The SISO Adaptive Predictive Control (APC) algorithm is implemented on a Dual-Core embedded system. The Predictive control strategy is implemented on one of the cores available on the ZYNQ processing system, and the Adaptation Mechanism is implemented on the second core. The implementation can be thought of as two independent applications running simultaneously. However, these are not completely independent. The Predictive Control model is updated on every sampling interval with new parameters generated by the Adaptation mechanism that better fit the response of the system under control. To correctly synchronize the two applications, a Master-Slave architecture was chosen for the communication between the two cores. The core running the predictive control algorithm was assigned the role of the master because it had a longer execution time for every sampling period.
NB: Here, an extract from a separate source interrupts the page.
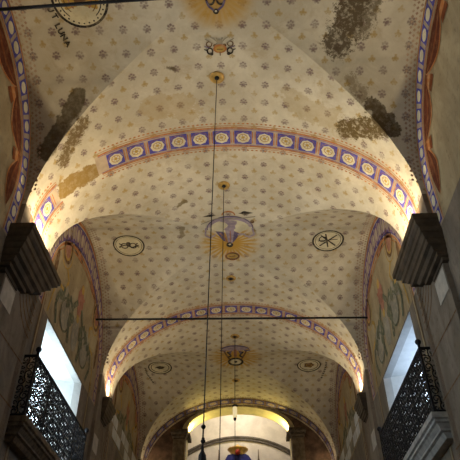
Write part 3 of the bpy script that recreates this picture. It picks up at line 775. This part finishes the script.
for k in range(n):
    a0, a1 = math.pi*k/n, math.pi*(k+1)/n
    P_ = lambda r_, a, y: (( CH+r_)*math.cos(a), y, CS+(CR+r_*.6)*math.sin(a))
    mb.poly([P_(0, a0, YEND-.05), P_(.20, a0, YEND-.05), P_(.20, a1, YEND-.05), P_(0, a1, YEND-.05)]); mb.poly([P_(0, a0, YEND-.05), P_(0, a1, YEND-.05), P_(0, a1, YEND+.02), P_(0, a0, YEND+.02)])
    mb.poly([P_(.2, a0, YEND-.05), P_(.2, a1, YEND-.05), P_(.2, a1, YEND+.02), P_(.2, a0, YEND+.02)])
mb.build('archivolt', mat('archivolt_cream', (.52, .43, .24), .8), fw)
mb = MB()
mb.box(-3.9, -3.5, YE2, 31, FL, 13.6); mb.box(3.5, 3.9, YE2, 31, FL, 13.6); mb.box(-3.9, 3.9, 30.6, 31, FL, 13.6); mb.box(-3.9, 3.9, YE2, 31, 13.3, 13.6); mb.box(-3.9, 3.9, YE2-.02, YE2+.15, 11.2, 13.6)
ch = tag(mb.build('wall_chancel', CHW), 'pale plastered chancel wall seen through the arch', 'wall', kind='structure')
mb = MB()                                        # dark curved moulding on the chancel wall
Rr = 5.2; zc = 11.25-Rr
for k in range(40):
    a0, a1 = math.radians(50+80*k/40), math.radians(50+80*(k+1)/40)
    q = lambda r_, a, y: (r_*math.cos(a)-.1, y, zc+r_*math.sin(a))
    mb.grid([[q(Rr, a, 30.6), q(Rr, a, 30.42), q(Rr-.08, a, 30.42), q(Rr-.10, a, 30.48), q(Rr-.2, a, 30.48), q(Rr-.2, a, 30.6)] for a in (a0, a1)])
mb.build('arch_moulding', mat('grey_moulding', (.12, .105, .09), .7), ch)
# pilasters carrying the chancel arch
for s in (-1, 1):
    sd = 'left' if s < 0 else 'right'
    mb = MB(); x0, x1 = sorted((s*(CH+.02), s*(CH+.55))); mb.box(x0, x1, YEND-.28, YEND+.1, FL, 9.28)
    for q in range(3): mb.box(x0+.08+.14*q, x0+.15+.14*q, YEND-.31, YEND-.27, FL+.5, 9.1)
    tag(mb.build('pilaster_trim', mat('chancel_pilaster_brown', (.20, .15, .10), .75)), 'fluted brown pilaster at the %s jamb of the chancel arch' % sd, 'pilaster', kind='structure')
    mb = MB(); rows = []
    for dx, z in ((0, 9.25), (.0, 9.32), (.05, 9.36), (.05, 9.46), (.12, 9.54), (.12, 9.66)):
        rows.append([(x0-dx, YEND-.30-dx, z), (x1+dx, YEND-.30-dx, z), (x1+dx, YEND+.12, z), (x0-dx, YEND+.12, z)])
    ids = mb.grid(rows, True); mb.face(ids[0][::-1]); mb.face(ids[-1])
    tag(mb.build('capital_trim', WOOD), 'dark moulded capital at the %s foot of the yellow chancel arch' % sd, 'capital', kind='structure')
    x = s*(CH-.05); y = YEND+.45; z = 9.66
    mb = MB(); mb.box(min(s*(CH+.05), s*(CH-.16)), max(s*(CH+.05), s*(CH-.16)), YEND+.13, YE2, 9.5, 9.66); mb.build('impost', WOOD, fw)
    o = thing('floodlight', (x, y, z), 'small floodlight on the %s impost inside the chancel arch' % sd, 'lamp', 'floodlights in the chancel arch')
    mb = MB(); mb.box(x-.05, x+.05, y-.06, y+.06, z, z+.05); mb.build('housing', IRON, o)
    for e_ in (-.065, .065): mb = MB(); mb.box(x-.06, x+.06, y+e_-.006, y+e_+.006, z, z+.08); mb.build('bracket', IRON, o)
    ld = bpy.data.lights.new('lamp_light', 'SPOT'); ld.energy = CHANCEL_W*5; ld.color = CHANCEL_COL; ld.shadow_soft_size = .06; ld.spot_size = math.radians(165); ld.spot_blend = .4
    lo = bpy.data.objects.new('lamp_light', ld); COL.objects.link(lo); lo.parent = o; lo.location = (-s*.10, 0, .16); lo.rotation_euler = (math.pi, 0, 0); lo.rotation_euler.rotate_axis('Y', s*math.radians(20))
# added lamp, out of view, to brighten the chancel beyond the arch
o = thing('added_chancel_lamp', (0, 28.3, 12.6), 'added pendant lamp, unseen high in the chancel behind the arch', 'lamp')
mb = MB(); mb.tube([(0, 28.3, 12.75), (0, 28.3, 13.3)], .012); mb.build('cord', IRON, o)
mb = MB(); mb.lathe((0, 28.3, 12.6), [(.16, 0), (.13, .1), (.03, .16)], 14); mb.build('lamp_shade', IRON, o)
ld = bpy.data.lights.new('lamp_light', 'POINT'); ld.energy = 190; ld.color = (1, .88, .74); ld.shadow_soft_size = .1
lo = bpy.data.objects.new('lamp_light', ld); COL.objects.link(lo); lo.parent = o; lo.location = (0, 0, -.12)

# ---- altar canopy at the bottom of the arch view
o = thing('altar_canopy', (-.1, 29.9, FL), 'tall altar canopy with blue drape and gold crown under the chancel arch', 'altar')
mb = MB(); mb.box(-1.5, 1.3, 29.6, 30.2, FL, 8.4); mb.box(-1.65, 1.45, 29.5, 30.25, 8.4, 8.6); mb.build('retable', WOOD_L, o)
GOLD = mat('gilt', (.55, .36, .10), .4, metal=.5); BL = mat('blue_velvet', (.02, .025, .16), .8)
mb = MB(); rows = []
for k in range(9):
    z = 8.6+1.45*k/8; w = .95*(1-(k/8)**2.2*.45)
    rows.append([(-.1+w*math.cos(a)*(1+.04*math.cos(9*a)), 29.9+.3*math.sin(a)*(1+.1*math.cos(9*a)), z) for a in (2*math.pi*q/36 for q in range(36))])
ids = mb.grid(rows, True); mb.face(ids[0][::-1]); mb.face(ids[-1]); mb.build('blue_drape', BL, o, smooth=True)
mb = MB(); mb.lathe((-.1, 29.9, 10.0), [(.34, 0), (.36, .05), (.34, .14), (.50, .30), (.54, .34), (.46, .38), (.26, .44), (.14, .52), (.05, .57), (.02, .62)], 20)
for q in range(10):
    a = 2*math.pi*q/10; mb.lathe((-.1+.48*math.cos(a), 29.9+.36*math.sin(a), 10.33), [(.05, 0), (.055, .04), (.02, .10)], 6)
mb.build('gold_crown', GOLD, o, smooth=True)
mb = MB(); mb.lathe((-.1, 29.5, 9.95), [(.05, 0), (.14, .08), (.14, .2), (.05, .28)], 12); mb.build('red_jewel', mat('red_enamel', (.3, .03, .02), .3), o, smooth=True)
for x in (-1.08, .95):
    mb = MB(); mb.lathe((x, 29.9, 8.6), [(.10, 0), (.10, .9), (.05, 1.0), (.07, 1.15), (.04, 1.3), (.015, 1.75)], 10); mb.build('spire', WOOD_L, o, smooth=True)

# ---- hanging cords and what they carry
BRASS = mat('old_brass', (.52, .33, .10), .5, metal=.2)
def rose(x, y, r, label):
    o = thing('ceiling_rose', (x, y, ZC-.05), label, 'ceiling rose', 'round roses along the crown of the vault')
    mb = MB(); rows = []
    for k in range(25):
        a = 2*math.pi*k/24; rows.append([(x+(r-.04+.04*math.cos(b_))*math.cos(a), y+(r-.04+.04*math.cos(b_))*math.sin(a), ZC-.015-abs(x)*.02+.025*math.sin(b_)) for b_ in (2*math.pi*q/8 for q in range(8))])
    mb.grid(rows, True); mb.build('ring', BRASS, o, smooth=True)
    mb = MB(); mb.lathe((x, y, ZC-.05), [(r*.72, .02), (r*.72, .045)], 20); tag(mb.build('face', OCHRE if y < 12 else BROWNP, o), None)
    mb = MB(); mb.lathe((x, y, ZC-.075), [(.02, 0), (.04, .01), (.055, .03), (.055, .05)], 12); tag(mb.build('hole_boss', IRON, o), 'dark centre boss', None)
rose(-.10, 7.65, .165, 'brass rose with dark centre nearest the camera, between the winged cartouche and first arch')
rose(-.08, 11.09, .165, 'pale brass rose between the first painted arch and the lilac dove')
rose(-.02, 15.42, .165, 'small dark brass rose between the lilac dove and the second arch')
rose(.02, 19.21, .175, 'dark brass rose just beyond the second painted arch')
rose(-.03, 22.96, .175, 'farthest brass rose, just before the chancel end arch')
def cord(p, q, label, r=.012):
    mb = MB(); mb.tube([Vector(p).lerp(Vector(q), k/12) for k in range(13)], r, 6)
    return tag(mb.build('hanging_cord', IRON), label, 'cord', 'cords hanging from the vault')
cord((-.10, 7.65, ZC-.08), (-.20, 7.65, 2.96), 'long dark cord from the nearest rose, ending in beads', .009)
cord((-.08, 11.09, ZC-.08), (-.17, 11.09, .4), 'thin cord from the rose before the lilac dove', .009)
cord((.02, 19.21, ZC-.08), (-.01, 19.21, 8.17), 'thin far cord that carries the small glass lamp', .013)
o = thing('lamp_pull', (-.20, 7.65, 1.9), 'black beaded lamp pull with a tassel at the end of the long cord', 'lamp pull')
mb = MB(); mb.tube([(-.20, 7.65, 2.96), (-.205, 7.65, 2.6)], .012); mb.build('rod', IRON, o)
for z, r_ in ((2.96, .034), (2.765, .034), (2.80, .022)):
    mb = MB(); mb.lathe((-.20, 7.65, z), [(.01, -r_), (r_*.8, -r_*.5), (r_, 0), (r_*.8, r_*.5), (.01, r_)], 12); mb.build('bead', IRON, o, smooth=True)
mb = MB(); mb.lathe((-.205, 7.65, 1.9), [(.05, 0), (.06, .3), (.055, .6), (.05, .68), (.02, .74), (.018, .8)], 12); mb.build('tassel', IRON, o, smooth=True)
o = thing('glass_lamp', (-.01, 19.21, 7.6), 'small pale glass lamp hanging before the yellow chancel arch', 'lamp')
GLS = mat('frosted_glass', (.75, .70, .52), .3, var=.03)
t_, p_ = nt(GLS); p_.inputs['Emission Color'].default_value = (1, .8, .42, 1); p_.inputs['Emission Strength'].default_value = .45   # the little lamp is lit
mb = MB(); mb.lathe((-.01, 19.21, 7.72), [(.05, 0), (.075, .05), (.08, .36), (.075, .38)], 14); mb.build('glass', GLS, o, smooth=True)
mb = MB(); mb.lathe((-.01, 19.21, 8.13), [(.10, 0), (.10, .04), (.02, .08)], 14); mb.build('cap', IRON, o)
mb = MB(); mb.lathe((-.01, 19.21, 7.62), [(.02, 0), (.05, .04), (.05, .10)], 12); mb.build('bottom_knob', IRON, o)
mb = MB(); mb.tube([(-.01, 19.21, 7.63), (-.03, 19.21, 5.0)], .010); mb.build('lower_cord', IRON, o)
for ob in S.objects:
    if '_org' in ob: del ob['_org']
This first core acted as the master and orchestrated the flow of data between the two cores and the actions taken by the second core. The second core, which computes the adaptation mechanism, acted as the slave, as it only performed operations when it received a message from the first core at specific times during a sampling period. Further optimization was achieved by using in-line Assembly code, which makes it possible to take advantage of the processor architecture and implement optimal subroutines for a particular application. The low-level optimizations improved execution time by reducing clock cycle counts and reducing the use of external memory for temporary variables. These optimizations resulted in a speedup of up to 3x when compared to the latest embedded implementation of the APC algorithm reported in the literature.